Now both P1 and P2 entries can coexist:
Hardware checks:
-
VPN match
-
ASID match
No confusion.
Advantage
-
No flush needed
-
TLB entries survive context switches
-
Much better performance
Limitation
ASID size is limited.
Example:
-
8-bit ASID → max 256 active address spaces
If more processes exist:
-
OS must reuse ASIDs carefully
-
Possibly flush entries
Shared Pages
Sometimes two processes intentionally share memory:
Example:
-
Shared code pages
-
Shared libraries
Possible TLB entries:
Different virtual pages → same physical page.

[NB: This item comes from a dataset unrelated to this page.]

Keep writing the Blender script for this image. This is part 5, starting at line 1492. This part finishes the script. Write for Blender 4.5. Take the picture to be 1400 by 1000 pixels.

This reduces memory usage.
Some systems also use a Global bit (G):
-
If set → entry shared across all processes
-
ASID ignored
TLB Replacement Policy
TLB is small → must evict entries.
The Big Question:
Which entry should we replace?
LRU (Least Recently Used)
-
Remove entry not used recently
-
Exploits temporal locality
-
Generally good
⚠ But can behave badly in certain patterns
(e.g., loop accessing n+1 pages with TLB size n)
Random Replacement
-
Replace random entry
-
Simple
-
Avoids pathological worst cases
Often surprisingly effective.
Real Example: MIPS TLB
Example architecture:
MIPS R4000
Key properties:
-
32-bit virtual addresses
-
4KB pages
-
64-bit TLB entry
-
Software-managed TLB
Fields include:
| Field | Purpose |
|---|---|
| VPN (19 bits) | Virtual page number |
| PFN (24 bits) | Physical frame number |
| G bit | Global shared page |
| ASID (8 bits) | Process ID |
| C bits | Cache control |
| D bit | Dirty (written?) |
| V bit | Valid |
Special Features
-
Some TLB entries reserved (“wired”) for OS
-
Used for:
-
Kernel code
-
TLB miss handler
-
-
Prevents infinite TLB miss loops
OS TLB Instructions
Because it's software-managed, MIPS provides:
-
TLBP → Probe TLB
-
TLBR → Read entry
-
TLBWI → Write specific entry
-
TLBWR → Write random entry
These are privileged instructions.
If user processes could modify the TLB:
-
They could remap memory
-
Break isolation
-
Take over the system
Replacement + Context Switch + ASID Summary
| Issue | Solution |
|---|---|
| Old translations during context switch | Flush or ASID |
| Limited TLB size | Replacement policy |
| Shared memory | Multiple VPNs → same PFN |
| TLB miss in handler | Wired entries |
“RAM Isn’t Always RAM” (Culler’s Law)
Even though RAM is called Random Access Memory, access time isn’t always uniform.
Why?
Because:
-
If translation is in TLB → fast
-
If TLB miss → page table access needed
-
Possibly multiple memory accesses
If program:
-
Randomly accesses many pages
-
Exceeds TLB coverage
Performance can collapse.
Accessing memory randomly can be much slower than accessing nearby memory.
Summary
The TLB is:
-
Small
-
Fast
-
Critical for performance
But it introduces new challenges:
-
Context switch handling
-
Replacement decisions
-
ASID management
-
Sharing pages safely
Well-designed TLB management is essential to making virtual memory fast and scalable.